As I sit with tears falling down my face, I smile and thank God for all that He has done in my life. My best friend told me about this story of a family that was expecting their fourth little girl. A little angel they were going to lose right after she was born. They actually weren't even sure if she would be born alive. This family is more than amazing. Their story is remarkable. There are no words to describe them and their faith that they share with the world is so powerful and moving. It might be long, but their story will change your life. It has truly changed me forever. My life will never be the same and I can only hope the same for you.

I, like many I'm sure, look at my life and wonder how I got here and is it right for me? Do I deserve this? What did I do to deserve these beautiful blessings I have? Why me? What did I do that was so special to be able to be married to a wonderful, loving man and have two, amazing little boys? I start to doubt myself sometimes. I question God and ask Him how I got so lucky?

I also question Him when things go wrong in my life. Why now? Again, what did I do to deserve this? How come He feels the need to give me a burden I do not think I can bare? Why does He think I can handle things when I just know I can't? Where is He when I need Him most? How come He would do this to me?
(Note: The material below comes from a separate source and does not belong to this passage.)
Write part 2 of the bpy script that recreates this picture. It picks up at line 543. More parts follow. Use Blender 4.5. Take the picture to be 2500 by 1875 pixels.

After reading this story of little Audrey, how could anyone, such as myself, doubt that God is here or questions His reasons? Who am I to question his motives or wonder where He was in my time of need? How dare I? Truth be told, He is here! He was there when I had my heart broken for the first time. He took the hurt away. He was there when I lost my first love and best friend in a car accident...when my life changed forever. He held me close. He was there when I met Shay for the first time. He had a hand in it and we didn't even see it. He was there when we got married. He stood between us. He was there when our children were born. He held them first. He was there when my grandfathers and grandmother died. He carried them home. He is always here! How could I not see that before now? Why has it taken me this long to believe it? At some point in my life, I think I lost that. I think I lost the understanding of God. Of knowing He is in everything we do. Even when the worst is happening, He is there. This story is proof of that.
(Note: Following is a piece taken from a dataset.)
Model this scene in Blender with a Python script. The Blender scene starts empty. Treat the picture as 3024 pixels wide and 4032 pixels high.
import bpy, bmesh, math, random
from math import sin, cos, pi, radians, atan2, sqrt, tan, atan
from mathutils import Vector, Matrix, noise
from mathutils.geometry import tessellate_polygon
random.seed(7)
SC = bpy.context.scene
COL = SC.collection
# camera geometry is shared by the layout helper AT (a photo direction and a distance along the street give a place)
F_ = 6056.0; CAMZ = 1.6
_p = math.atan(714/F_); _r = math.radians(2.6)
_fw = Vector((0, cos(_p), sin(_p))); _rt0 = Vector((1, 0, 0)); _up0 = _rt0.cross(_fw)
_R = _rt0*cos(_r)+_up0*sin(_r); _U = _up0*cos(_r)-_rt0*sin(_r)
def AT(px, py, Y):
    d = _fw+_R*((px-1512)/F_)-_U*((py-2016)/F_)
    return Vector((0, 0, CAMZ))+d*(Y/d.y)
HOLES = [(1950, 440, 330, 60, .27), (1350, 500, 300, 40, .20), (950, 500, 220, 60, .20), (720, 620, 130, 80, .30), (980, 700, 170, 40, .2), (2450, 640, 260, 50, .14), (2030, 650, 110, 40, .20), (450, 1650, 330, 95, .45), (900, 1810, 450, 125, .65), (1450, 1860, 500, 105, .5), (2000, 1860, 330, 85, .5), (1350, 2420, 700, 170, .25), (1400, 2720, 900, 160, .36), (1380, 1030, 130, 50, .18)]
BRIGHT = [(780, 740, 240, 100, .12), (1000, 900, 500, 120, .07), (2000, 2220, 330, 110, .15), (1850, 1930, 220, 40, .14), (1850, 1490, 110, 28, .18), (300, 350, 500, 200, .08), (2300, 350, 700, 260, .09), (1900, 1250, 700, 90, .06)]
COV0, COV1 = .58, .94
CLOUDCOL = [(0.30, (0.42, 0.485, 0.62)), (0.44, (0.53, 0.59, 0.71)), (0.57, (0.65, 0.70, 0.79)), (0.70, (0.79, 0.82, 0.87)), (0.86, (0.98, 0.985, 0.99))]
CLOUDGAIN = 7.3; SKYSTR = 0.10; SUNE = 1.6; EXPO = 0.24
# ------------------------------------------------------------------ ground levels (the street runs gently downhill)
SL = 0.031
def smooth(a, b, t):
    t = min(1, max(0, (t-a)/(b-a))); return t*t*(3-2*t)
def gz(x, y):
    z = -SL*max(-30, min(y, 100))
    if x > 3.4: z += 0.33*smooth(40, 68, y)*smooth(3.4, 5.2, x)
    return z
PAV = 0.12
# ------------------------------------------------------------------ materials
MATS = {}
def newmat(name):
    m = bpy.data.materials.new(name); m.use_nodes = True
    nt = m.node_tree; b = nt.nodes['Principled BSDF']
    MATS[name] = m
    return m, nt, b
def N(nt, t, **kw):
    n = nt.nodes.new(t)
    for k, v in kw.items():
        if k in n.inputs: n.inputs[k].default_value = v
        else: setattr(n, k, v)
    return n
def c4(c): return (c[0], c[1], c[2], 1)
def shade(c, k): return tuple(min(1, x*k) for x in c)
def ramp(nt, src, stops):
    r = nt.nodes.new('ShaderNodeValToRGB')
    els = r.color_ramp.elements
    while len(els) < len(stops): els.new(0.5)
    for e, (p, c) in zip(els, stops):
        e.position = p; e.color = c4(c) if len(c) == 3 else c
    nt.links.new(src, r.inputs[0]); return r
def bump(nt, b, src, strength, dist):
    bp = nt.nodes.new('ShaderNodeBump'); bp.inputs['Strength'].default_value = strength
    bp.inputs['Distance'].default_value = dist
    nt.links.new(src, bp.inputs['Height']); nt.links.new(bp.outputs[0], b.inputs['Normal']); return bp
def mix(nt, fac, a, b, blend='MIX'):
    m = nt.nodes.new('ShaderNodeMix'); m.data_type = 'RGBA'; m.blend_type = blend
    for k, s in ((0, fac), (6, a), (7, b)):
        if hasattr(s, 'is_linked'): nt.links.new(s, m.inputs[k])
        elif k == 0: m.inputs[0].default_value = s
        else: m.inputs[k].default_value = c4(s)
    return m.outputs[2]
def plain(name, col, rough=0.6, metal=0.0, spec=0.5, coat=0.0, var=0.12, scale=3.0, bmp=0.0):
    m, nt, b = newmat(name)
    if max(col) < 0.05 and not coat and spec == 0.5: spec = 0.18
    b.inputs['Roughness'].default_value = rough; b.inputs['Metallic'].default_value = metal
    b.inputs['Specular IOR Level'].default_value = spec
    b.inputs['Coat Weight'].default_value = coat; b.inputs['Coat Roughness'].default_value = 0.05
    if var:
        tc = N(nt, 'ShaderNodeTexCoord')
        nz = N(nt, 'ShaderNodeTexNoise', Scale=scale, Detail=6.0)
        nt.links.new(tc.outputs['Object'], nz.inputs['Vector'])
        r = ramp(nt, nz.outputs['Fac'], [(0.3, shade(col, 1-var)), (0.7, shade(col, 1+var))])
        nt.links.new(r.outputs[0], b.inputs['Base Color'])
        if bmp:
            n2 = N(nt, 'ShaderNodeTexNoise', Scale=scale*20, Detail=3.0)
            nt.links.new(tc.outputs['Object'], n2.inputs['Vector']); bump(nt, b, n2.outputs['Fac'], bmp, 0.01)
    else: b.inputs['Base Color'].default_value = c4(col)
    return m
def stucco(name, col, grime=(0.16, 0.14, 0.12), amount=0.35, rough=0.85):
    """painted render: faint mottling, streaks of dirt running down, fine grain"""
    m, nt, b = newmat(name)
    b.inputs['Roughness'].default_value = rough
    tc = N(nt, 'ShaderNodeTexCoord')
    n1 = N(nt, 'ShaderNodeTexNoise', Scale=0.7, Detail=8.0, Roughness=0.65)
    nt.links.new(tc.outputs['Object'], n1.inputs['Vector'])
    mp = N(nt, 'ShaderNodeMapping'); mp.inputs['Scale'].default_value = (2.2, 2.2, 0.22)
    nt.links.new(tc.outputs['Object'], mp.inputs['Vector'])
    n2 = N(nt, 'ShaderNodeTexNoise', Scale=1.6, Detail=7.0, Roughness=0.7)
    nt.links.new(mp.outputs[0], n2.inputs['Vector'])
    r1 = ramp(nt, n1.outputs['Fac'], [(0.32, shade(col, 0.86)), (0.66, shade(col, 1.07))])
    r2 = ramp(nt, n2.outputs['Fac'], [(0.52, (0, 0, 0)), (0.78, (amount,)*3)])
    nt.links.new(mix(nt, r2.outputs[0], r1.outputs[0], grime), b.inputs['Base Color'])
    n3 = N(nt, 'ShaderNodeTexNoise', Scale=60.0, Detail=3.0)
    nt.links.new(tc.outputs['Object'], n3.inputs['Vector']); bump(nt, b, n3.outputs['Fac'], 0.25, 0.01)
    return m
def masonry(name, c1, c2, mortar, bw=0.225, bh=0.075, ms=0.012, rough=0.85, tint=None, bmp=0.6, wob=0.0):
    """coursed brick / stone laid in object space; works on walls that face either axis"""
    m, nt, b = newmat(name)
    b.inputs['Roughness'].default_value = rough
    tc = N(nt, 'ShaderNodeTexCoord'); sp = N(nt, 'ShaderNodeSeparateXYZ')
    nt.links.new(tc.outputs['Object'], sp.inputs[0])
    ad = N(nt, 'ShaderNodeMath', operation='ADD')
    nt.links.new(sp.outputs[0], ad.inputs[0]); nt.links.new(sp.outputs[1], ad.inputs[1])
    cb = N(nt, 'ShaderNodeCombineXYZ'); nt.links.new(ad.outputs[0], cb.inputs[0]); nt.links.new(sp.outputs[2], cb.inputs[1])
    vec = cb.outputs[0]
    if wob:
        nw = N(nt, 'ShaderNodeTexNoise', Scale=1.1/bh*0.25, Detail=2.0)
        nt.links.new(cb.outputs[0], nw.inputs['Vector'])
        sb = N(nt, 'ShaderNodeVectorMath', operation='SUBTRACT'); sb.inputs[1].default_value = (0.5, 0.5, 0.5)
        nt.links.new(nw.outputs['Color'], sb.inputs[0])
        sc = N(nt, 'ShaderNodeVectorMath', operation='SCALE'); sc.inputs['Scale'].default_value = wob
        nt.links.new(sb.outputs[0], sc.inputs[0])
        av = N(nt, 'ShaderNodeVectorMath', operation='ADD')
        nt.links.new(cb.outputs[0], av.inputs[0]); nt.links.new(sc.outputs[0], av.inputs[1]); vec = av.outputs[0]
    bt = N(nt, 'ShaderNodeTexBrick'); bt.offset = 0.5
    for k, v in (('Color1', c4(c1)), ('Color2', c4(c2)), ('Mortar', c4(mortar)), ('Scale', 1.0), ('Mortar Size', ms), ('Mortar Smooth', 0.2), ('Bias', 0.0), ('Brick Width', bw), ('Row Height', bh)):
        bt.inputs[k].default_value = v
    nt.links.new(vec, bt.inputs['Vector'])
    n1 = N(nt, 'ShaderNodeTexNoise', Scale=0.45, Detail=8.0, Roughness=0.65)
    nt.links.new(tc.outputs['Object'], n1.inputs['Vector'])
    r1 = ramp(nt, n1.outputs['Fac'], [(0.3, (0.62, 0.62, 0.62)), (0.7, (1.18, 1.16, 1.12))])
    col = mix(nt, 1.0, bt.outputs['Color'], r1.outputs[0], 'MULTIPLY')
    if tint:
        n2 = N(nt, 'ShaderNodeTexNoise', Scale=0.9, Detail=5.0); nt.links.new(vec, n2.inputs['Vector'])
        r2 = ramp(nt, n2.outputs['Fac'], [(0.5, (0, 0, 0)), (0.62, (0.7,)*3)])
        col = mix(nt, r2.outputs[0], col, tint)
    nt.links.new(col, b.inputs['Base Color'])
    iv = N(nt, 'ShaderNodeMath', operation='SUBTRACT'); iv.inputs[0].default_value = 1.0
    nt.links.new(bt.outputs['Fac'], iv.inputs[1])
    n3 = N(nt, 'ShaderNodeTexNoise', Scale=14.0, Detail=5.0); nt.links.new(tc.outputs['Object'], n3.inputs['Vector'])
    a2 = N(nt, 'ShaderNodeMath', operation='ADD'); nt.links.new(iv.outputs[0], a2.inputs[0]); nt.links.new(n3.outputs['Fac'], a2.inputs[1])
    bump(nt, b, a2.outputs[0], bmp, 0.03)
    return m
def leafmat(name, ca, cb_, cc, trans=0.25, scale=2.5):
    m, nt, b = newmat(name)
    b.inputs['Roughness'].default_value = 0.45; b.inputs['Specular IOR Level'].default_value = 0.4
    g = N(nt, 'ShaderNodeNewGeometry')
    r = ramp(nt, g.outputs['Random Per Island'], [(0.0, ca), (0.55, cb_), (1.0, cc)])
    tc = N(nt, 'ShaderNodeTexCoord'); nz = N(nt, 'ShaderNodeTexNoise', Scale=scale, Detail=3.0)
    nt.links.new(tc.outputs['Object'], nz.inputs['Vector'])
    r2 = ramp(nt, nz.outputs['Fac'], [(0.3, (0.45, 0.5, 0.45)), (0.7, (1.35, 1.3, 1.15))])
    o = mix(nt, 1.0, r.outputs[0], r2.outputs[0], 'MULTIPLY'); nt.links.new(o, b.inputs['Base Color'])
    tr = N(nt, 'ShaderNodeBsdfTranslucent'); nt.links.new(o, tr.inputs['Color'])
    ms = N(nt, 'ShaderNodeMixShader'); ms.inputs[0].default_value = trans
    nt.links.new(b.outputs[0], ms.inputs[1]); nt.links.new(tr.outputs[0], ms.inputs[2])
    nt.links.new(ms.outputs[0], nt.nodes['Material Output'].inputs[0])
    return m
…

I know I've always had faith that Our Lord was watching over me. I've always prayed and I knew He was listening, but I'm human. I have doubts and I question the unknown. But no more. I will forever know He is holding my hand. He is walking with me and he is listening to my thoughts and my prayers. He knows them before I even speak them. He also knows the answer before I ever ask. It might not be the answer I was looking for, but it's the one I needed.
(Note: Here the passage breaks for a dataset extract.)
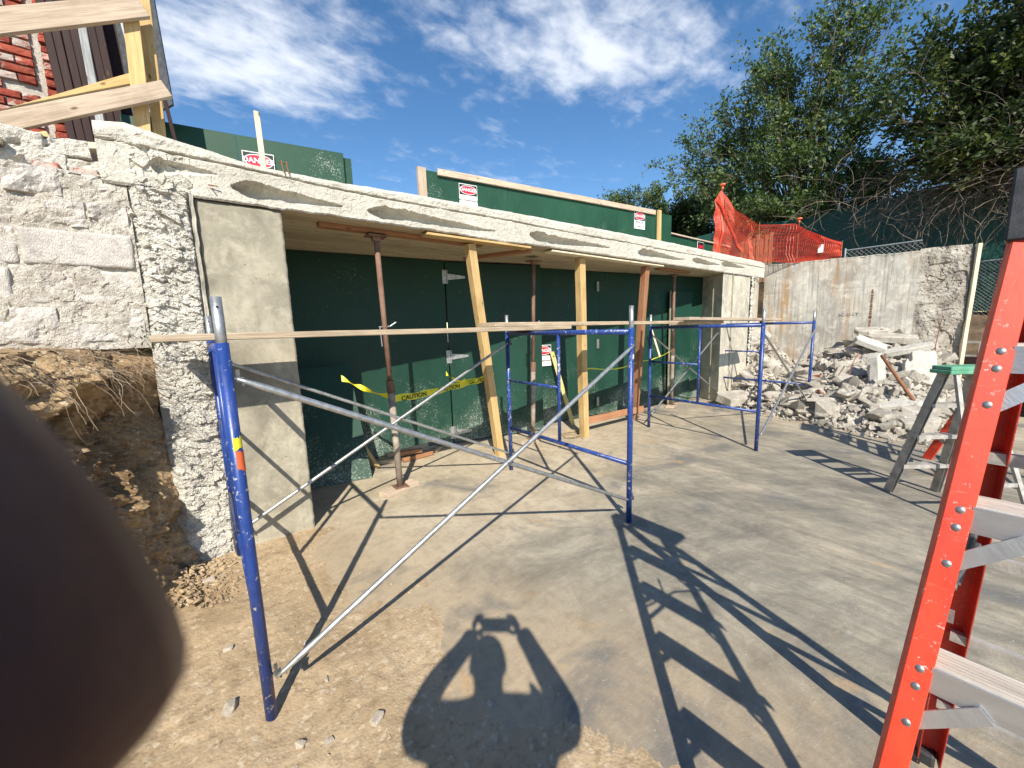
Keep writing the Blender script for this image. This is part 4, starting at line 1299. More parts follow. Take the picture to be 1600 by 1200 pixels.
for z in (0.28, 0.56, 0.84):
    a = f1.lerp(t1, z/1.13); c = f2.lerp(t2, z/1.13)
    build('step', MB().box((a+c)/2-dv*0.03, ((c-a).length-0.01, 0.075, 0.004), Matrix.Rotation(math.atan2(wv.y, wv.x), 3, 'Z')).box((a+c)/2-dv*0.068-V((0, 0, 0.015)), ((c-a).length-0.01, 0.004, 0.032), Matrix.Rotation(math.atan2(wv.y, wv.x), 3, 'Z')), 'dirty_aluminium', al)
    beam('step_brace', a.lerp(f1, 0.12/z)+V((0, 0, 0)), a.lerp(c, 0.42), 0.004, 0.018, 'dirty_aluminium', al, bevel=0)
    beam('step_brace', c.lerp(f2, 0.12/z), c.lerp(a, 0.42), 0.004, 0.018, 'dirty_aluminium', al, bevel=0)
for z in (0.3, 0.72):
    beam('rear_bar', r1.lerp(u1, z/1.13), r2.lerp(u2, z/1.13), 0.012, 0.03, 'dirty_aluminium', al, bevel=0)
rz = Matrix.Rotation(math.atan2(wv.y, wv.x), 3, 'Z')
build('top_cap', MB().box(cc+V((0, 0, 0.012)), (0.32, 0.15, 0.03), rz).box(cc+V((0, 0, -0.018)), (0.335, 0.165, 0.03), rz), 'green_cap', al, bevel=0.004)

# low orange ladder behind it
ol = thing('orange_stepladder', (5.55, -0.3, 0), 'tall orange fibreglass stepladder standing behind the small aluminium one, mostly out of the photo', 'ladder')
ap = V((5.52, -0.27, 1.86)); w2 = V((-0.97, -0.24, 0)).normalized()
ft = [V((6.09, 0.41, 0)), V((5.45, 0.28, 0))]; tt_ = [ap-w2*0.17, ap+w2*0.17]
bt = [V((5.68, -0.90, 0)), V((5.05, -1.05, 0))]
for a, c in zip(ft, tt_): beam('rail', a, c, 0.03, 0.075, 'red_fibreglass', ol, side=(0.2, 0.8, 0.5))
for a, c in zip(bt, tt_): beam('rail', a, c+V((0, -0.06, -0.03)), 0.03, 0.06, 'red_fibreglass', ol, side=(0.2, -0.8, 0.5))
for z in (0.3, 0.6, 0.9, 1.2, 1.5):
    k = z/1.86
    beam('step', ft[0].lerp(tt_[0], k), ft[1].lerp(tt_[1], k), 0.08, 0.025, 'dirty_aluminium', ol, bevel=0)
    beam('rear_bar', bt[0].lerp(tt_[0], k), bt[1].lerp(tt_[1], k), 0.012, 0.03, 'dirty_aluminium', ol, bevel=0)
build('top_cap', MB().box(ap+V((0, -0.02, 0.02)), (0.42, 0.2, 0.05), Matrix.Rotation(math.atan2(w2.y, w2.x), 3, 'Z')), 'black_plastic', ol, bevel=0.01)

# ================================================================== RUBBLE HEAP
def interp(x, xs, ys):
    if x <= xs[0]: return ys[0]
    for i in range(len(xs)-1):
        if x <= xs[i+1]: return ys[i]+(ys[i+1]-ys[i])*(x-xs[i])/(xs[i+1]-xs[i])
    return ys[-1]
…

So God, I'm sorry. How foolish of me to ever think I could do things on my own. I now know You were and have always been in control. I pray that You will forgive me for my wrong doings and my lack of faith. I ask that You continue to have faith in me and know my faith will only grow stronger for You. Please, don't stop believing in me and please keep holding me close. I need You. I cannot walk this walk of life without You. I praise You and love You. Please guide me and help me to find my way through this life You have blessed me with. I am asking you, Lord, please help me to change. To be a better daughter, sister, wife, mother, friend and person. I need Your hand, Your love, Your support to show me the way back to You so I can live for You and honor You. In His name~Amen.